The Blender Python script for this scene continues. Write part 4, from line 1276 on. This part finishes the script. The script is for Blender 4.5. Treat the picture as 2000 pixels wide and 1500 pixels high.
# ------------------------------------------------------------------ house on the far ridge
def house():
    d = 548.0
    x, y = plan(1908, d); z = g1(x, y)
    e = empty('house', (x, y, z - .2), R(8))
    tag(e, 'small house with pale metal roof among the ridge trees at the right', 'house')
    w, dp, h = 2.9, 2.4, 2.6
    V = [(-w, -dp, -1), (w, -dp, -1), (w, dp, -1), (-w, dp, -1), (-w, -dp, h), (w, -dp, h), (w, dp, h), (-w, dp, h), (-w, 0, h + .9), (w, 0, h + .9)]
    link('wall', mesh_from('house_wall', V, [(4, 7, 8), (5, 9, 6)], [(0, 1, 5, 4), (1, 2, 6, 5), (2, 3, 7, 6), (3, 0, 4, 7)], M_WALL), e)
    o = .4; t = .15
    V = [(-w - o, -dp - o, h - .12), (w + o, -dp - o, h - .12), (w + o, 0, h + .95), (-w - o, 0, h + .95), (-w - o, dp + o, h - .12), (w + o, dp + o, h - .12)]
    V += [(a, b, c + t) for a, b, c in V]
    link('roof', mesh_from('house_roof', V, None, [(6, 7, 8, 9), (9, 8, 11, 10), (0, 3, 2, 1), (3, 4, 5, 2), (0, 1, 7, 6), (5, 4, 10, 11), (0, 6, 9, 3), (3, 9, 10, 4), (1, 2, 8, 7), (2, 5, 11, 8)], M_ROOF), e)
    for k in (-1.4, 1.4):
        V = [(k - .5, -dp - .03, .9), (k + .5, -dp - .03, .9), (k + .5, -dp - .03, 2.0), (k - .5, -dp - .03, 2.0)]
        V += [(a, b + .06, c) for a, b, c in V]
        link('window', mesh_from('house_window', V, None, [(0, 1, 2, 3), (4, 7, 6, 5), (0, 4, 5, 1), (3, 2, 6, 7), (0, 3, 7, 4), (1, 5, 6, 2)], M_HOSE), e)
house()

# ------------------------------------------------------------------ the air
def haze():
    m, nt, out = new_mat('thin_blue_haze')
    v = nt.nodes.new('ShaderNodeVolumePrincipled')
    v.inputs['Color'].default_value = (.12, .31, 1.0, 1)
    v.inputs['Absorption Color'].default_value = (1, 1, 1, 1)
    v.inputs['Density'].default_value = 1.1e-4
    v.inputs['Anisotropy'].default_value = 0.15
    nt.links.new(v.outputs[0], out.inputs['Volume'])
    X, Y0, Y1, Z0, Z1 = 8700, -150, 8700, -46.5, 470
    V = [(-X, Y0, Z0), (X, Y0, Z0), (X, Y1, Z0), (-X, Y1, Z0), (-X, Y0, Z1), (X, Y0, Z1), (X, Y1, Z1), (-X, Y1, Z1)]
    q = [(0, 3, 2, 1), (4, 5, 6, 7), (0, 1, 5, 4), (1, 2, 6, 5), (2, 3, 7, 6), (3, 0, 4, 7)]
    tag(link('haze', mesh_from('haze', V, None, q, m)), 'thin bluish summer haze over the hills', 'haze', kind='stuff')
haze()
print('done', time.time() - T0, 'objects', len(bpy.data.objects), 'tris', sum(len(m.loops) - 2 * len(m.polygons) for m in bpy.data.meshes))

### WHAT TO WORK ON
Copy out each line exactly.

### CORRECT OUTPUT
The Blender Python script for this scene continues. Write part 4, from line 1276 on. This part finishes the script. The script is for Blender 4.5. Treat the picture as 2000 pixels wide and 1500 pixels high.
# ------------------------------------------------------------------ house on the far ridge
def house():
    d = 548.0
    x, y = plan(1908, d); z = g1(x, y)
    e = empty('house', (x, y, z - .2), R(8))
    tag(e, 'small house with pale metal roof among the ridge trees at the right', 'house')
    w, dp, h = 2.9, 2.4, 2.6
    V = [(-w, -dp, -1), (w, -dp, -1), (w, dp, -1), (-w, dp, -1), (-w, -dp, h), (w, -dp, h), (w, dp, h), (-w, dp, h), (-w, 0, h + .9), (w, 0, h + .9)]
    link('wall', mesh_from('house_wall', V, [(4, 7, 8), (5, 9, 6)], [(0, 1, 5, 4), (1, 2, 6, 5), (2, 3, 7, 6), (3, 0, 4, 7)], M_WALL), e)
    o = .4; t = .15
    V = [(-w - o, -dp - o, h - .12), (w + o, -dp - o, h - .12), (w + o, 0, h + .95), (-w - o, 0, h + .95), (-w - o, dp + o, h - .12), (w + o, dp + o, h - .12)]
    V += [(a, b, c + t) for a, b, c in V]
    link('roof', mesh_from('house_roof', V, None, [(6, 7, 8, 9), (9, 8, 11, 10), (0, 3, 2, 1), (3, 4, 5, 2), (0, 1, 7, 6), (5, 4, 10, 11), (0, 6, 9, 3), (3, 9, 10, 4), (1, 2, 8, 7), (2, 5, 11, 8)], M_ROOF), e)
    for k in (-1.4, 1.4):
        V = [(k - .5, -dp - .03, .9), (k + .5, -dp - .03, .9), (k + .5, -dp - .03, 2.0), (k - .5, -dp - .03, 2.0)]
        V += [(a, b + .06, c) for a, b, c in V]
        link('window', mesh_from('house_window', V, None, [(0, 1, 2, 3), (4, 7, 6, 5), (0, 4, 5, 1), (3, 2, 6, 7), (0, 3, 7, 4), (1, 5, 6, 2)], M_HOSE), e)
house()

# ------------------------------------------------------------------ the air
def haze():
    m, nt, out = new_mat('thin_blue_haze')
    v = nt.nodes.new('ShaderNodeVolumePrincipled')
    v.inputs['Color'].default_value = (.12, .31, 1.0, 1)
    v.inputs['Absorption Color'].default_value = (1, 1, 1, 1)
    v.inputs['Density'].default_value = 1.1e-4
    v.inputs['Anisotropy'].default_value = 0.15
    nt.links.new(v.outputs[0], out.inputs['Volume'])
    X, Y0, Y1, Z0, Z1 = 8700, -150, 8700, -46.5, 470
    V = [(-X, Y0, Z0), (X, Y0, Z0), (X, Y1, Z0), (-X, Y1, Z0), (-X, Y0, Z1), (X, Y0, Z1), (X, Y1, Z1), (-X, Y1, Z1)]
    q = [(0, 3, 2, 1), (4, 5, 6, 7), (0, 1, 5, 4), (1, 2, 6, 5), (2, 3, 7, 6), (3, 0, 4, 7)]
    tag(link('haze', mesh_from('haze', V, None, q, m)), 'thin bluish summer haze over the hills', 'haze', kind='stuff')
haze()
print('done', time.time() - T0, 'objects', len(bpy.data.objects), 'tris', sum(len(m.loops) - 2 * len(m.polygons) for m in bpy.data.meshes))